Stronger growth in Non-OPEC supplies led to lowering of ‘Call on OPEC crude’ forecasts…

The IEA forecasts global oil supply, net of processing gains, to increase by 11 mb/d from 2012 to reach 98 mb/d in 2035, ~1.2 mb/d higher than the previous World Energy Outlook 2012 (WEO-2012) forecast. It raised its non-OPEC supply forecasts by ~2.0-2.5mb/d during 2020-35, primarily on the back of higher contribution from the United States, Brazil and Canadian oil sands. Hence, it lowered its estimates for the ‘call on OPEC crude’ by ~1.3 mb/d during 2020-2035, with OPEC’s share of global production declining to 46% in 2035 from 48% forecasted previously.

Upward revisions to US resource estimates, compared with WEO 2012, meant that the agency now not only forecasts a higher plateau for light tight oil production, but also one that is sustained for longer. It now estimates that the US will displace Saudi Arabia as the world’s biggest oil producer in 2015, two years earlier than it had estimated just 12 months ago, retaining this status until the beginning of the 2030s.

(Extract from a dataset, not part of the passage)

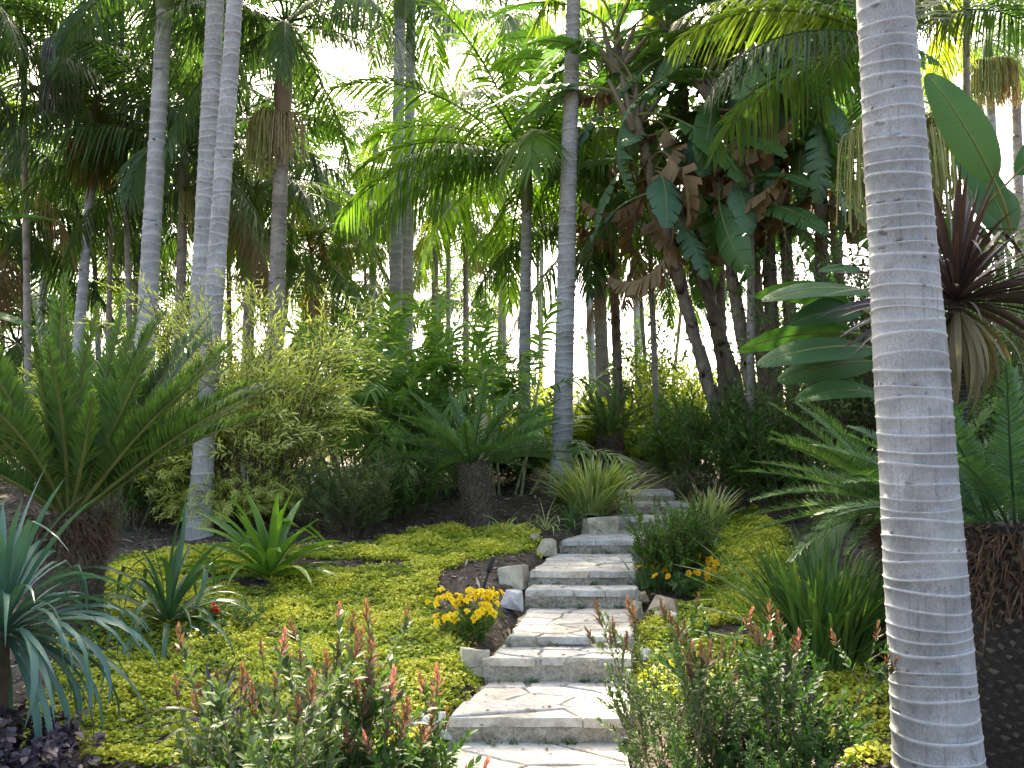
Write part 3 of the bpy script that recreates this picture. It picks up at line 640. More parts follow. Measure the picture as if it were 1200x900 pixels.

In addition, Brazil is expected to deliver more than one-third of the net global growth in oil production – growing by more than double the increase in the United States – and become a net exporter around 2015.

As a result of rising output from North America and Brazil, OPEC will likely lose influence over the oil markets in the next decade, the IEA said.

...but, OPEC is still expected to play a far greater role after 2020

Despite an increase in long-term non-OPEC supply forecasts and a decrease in the share of OPEC production, the IEA expects the market to remain more dependent on OPEC crude from the mid-2020s. It forecasts non-OPEC production to decline gradually from mid-2020s and as a result, low-cost OPEC oil production growth, driven primarily by growth in the Middle East, is expected to meet all of the growth in global demand. OPEC’s share of global production declines marginally from 43% in 2013 to 41% by 2020 but increases to 46% in 2035.

Iraq is expected to be the biggest contributor to OPEC production growth, accounting for two-thirds of the total growth and growing at 4.3% p.a. between 2012-35. Oil production in 2020 is expected to be 5.8 mb/d, which is marginally lower than previous IEA forecasts of 6.1 mb/d.

Marginal upward revisions to oil demand forecasts – to grow by 0.6% CAGR till 2035

World oil demand is now expected to grow from 87.4 mb/d in 2012 to 101.4 mb/d in 2035, higher than the WEO-2012 forecasts of 99.7 mb/d. The growth in oil demand is expected to be non-linear, with the pace expected to slow down from ~1.1% p.a. to 2020 to ~0.4% p.a. thereafter. It is also concentrated in two sectors: transport, where oil usage grows by 12 mb/d to ~60 mb/d in 2035, and petrochemicals, which sees an increase of more than 3 mb/d.

China is expected to overtake the United States as the world’s largest oil consumer around 2030, primarily due to the combination of rapidly increasing oil demand in China and the decreasing demand in the United States post-2020. Total oil demand growth in developing Asia is forecasted to be 13.9 mb/d to 2035, with India becoming the largest single source of growth after 2020.

No major surprises in global energy demand forecasts

The IEA has left its previous forecasts of global energy demand, growing by over one-third from 2011 to 2035, unchanged. It reiterated that the global energy map continues to evolve, with the weight of energy demand shifting towards non-OECD countries. Emerging economies will account for more than 90% of global net energy demand growth, with China, India and the Middle East largely contributing to the increase. The Middle East, in particular, is expected to emerge as a major energy consumer, becoming the second-largest gas consumer by 2020 and the third-largest oil consumer by 2030.